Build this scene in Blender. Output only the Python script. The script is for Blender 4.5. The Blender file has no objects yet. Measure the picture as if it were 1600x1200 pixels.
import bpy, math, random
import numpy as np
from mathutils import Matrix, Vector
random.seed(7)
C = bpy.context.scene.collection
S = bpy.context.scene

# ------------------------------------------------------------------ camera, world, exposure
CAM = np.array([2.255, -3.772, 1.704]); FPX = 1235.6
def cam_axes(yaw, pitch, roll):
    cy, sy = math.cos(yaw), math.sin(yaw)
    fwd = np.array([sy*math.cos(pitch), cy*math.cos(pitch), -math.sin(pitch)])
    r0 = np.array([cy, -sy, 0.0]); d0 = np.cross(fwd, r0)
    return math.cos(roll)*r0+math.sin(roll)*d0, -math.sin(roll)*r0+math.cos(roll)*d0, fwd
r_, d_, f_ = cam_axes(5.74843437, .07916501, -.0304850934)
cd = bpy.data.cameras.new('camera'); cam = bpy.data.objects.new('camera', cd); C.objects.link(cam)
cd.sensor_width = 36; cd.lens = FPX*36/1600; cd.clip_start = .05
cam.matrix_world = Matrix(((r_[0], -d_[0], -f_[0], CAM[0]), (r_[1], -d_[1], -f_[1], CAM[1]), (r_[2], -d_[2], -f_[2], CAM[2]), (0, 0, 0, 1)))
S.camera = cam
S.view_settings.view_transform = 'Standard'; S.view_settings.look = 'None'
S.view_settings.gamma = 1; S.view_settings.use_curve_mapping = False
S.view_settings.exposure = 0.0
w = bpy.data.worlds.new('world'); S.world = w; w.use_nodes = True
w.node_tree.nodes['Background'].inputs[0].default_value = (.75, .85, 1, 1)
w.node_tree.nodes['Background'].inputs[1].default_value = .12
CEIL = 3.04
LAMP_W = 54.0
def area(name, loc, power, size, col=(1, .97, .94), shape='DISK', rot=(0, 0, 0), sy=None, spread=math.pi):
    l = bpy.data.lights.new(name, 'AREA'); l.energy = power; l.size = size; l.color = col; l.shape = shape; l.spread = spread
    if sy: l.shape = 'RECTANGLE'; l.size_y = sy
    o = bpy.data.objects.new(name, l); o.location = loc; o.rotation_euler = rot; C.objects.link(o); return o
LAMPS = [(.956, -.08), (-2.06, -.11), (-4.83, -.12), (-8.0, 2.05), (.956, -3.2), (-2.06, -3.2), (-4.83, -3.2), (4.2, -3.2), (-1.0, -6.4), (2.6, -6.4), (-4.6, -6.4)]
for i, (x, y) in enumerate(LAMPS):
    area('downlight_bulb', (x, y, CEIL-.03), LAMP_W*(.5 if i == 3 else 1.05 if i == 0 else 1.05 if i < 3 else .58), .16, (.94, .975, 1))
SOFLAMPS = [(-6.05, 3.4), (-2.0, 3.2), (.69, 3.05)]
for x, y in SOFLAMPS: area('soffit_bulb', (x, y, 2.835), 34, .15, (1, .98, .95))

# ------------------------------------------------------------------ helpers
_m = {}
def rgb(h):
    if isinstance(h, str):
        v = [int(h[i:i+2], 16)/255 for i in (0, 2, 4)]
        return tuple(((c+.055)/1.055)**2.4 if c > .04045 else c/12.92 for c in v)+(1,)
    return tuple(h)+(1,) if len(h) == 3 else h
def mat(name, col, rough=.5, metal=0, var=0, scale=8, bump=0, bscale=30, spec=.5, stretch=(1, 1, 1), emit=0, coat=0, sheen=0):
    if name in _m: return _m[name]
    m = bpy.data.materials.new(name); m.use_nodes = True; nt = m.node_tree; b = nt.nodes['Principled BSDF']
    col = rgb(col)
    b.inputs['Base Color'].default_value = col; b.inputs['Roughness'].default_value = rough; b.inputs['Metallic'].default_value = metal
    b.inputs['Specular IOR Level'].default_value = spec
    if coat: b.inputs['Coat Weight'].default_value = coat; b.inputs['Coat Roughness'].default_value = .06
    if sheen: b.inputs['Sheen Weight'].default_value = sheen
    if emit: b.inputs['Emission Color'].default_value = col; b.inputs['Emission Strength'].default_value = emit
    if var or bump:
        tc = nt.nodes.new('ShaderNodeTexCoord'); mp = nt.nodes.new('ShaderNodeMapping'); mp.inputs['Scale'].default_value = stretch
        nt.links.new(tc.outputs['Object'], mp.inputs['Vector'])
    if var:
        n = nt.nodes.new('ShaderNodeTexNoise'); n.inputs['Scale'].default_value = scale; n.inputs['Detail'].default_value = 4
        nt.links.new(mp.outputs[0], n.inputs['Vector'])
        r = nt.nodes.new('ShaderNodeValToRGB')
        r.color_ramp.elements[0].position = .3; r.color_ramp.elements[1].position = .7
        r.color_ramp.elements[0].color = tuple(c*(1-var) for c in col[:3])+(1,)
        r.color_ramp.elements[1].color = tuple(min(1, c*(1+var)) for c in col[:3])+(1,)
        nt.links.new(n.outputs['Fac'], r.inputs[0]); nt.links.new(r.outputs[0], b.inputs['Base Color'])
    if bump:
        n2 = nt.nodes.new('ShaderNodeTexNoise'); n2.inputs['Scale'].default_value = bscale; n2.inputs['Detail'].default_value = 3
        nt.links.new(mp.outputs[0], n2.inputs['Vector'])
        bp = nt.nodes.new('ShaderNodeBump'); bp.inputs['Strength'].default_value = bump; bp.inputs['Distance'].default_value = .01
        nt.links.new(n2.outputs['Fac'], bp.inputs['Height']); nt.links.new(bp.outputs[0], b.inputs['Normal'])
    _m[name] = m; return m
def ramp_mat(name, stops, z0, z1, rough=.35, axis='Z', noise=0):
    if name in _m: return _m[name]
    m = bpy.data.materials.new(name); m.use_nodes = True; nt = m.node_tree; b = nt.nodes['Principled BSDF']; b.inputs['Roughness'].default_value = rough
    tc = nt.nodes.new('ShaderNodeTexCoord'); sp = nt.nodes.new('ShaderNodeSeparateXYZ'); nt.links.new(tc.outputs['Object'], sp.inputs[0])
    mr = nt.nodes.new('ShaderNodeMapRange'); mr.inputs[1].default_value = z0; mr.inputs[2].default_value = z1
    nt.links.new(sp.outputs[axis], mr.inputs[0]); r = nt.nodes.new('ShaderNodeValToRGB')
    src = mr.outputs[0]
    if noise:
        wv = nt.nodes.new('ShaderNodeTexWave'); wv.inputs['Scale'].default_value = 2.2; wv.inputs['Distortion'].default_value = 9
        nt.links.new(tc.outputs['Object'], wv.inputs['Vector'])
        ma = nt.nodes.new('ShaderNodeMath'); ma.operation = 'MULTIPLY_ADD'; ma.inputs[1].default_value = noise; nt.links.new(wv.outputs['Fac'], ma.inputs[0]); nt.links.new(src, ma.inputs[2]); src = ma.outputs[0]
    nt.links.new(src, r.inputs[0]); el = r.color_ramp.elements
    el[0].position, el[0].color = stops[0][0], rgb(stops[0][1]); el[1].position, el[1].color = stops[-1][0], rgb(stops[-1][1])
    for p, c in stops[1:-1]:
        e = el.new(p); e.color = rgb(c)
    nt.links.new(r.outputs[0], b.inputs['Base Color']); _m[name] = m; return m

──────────

Task requirements> What you return should be the lines from the start of the data through the line with "S = bpy.context.scene", quoted exactly and nothing more.

Result of this exercise>
Build this scene in Blender. Output only the Python script. The script is for Blender 4.5. The Blender file has no objects yet. Measure the picture as if it were 1600x1200 pixels.
import bpy, math, random
import numpy as np
from mathutils import Matrix, Vector
random.seed(7)
C = bpy.context.scene.collection
S = bpy.context.scene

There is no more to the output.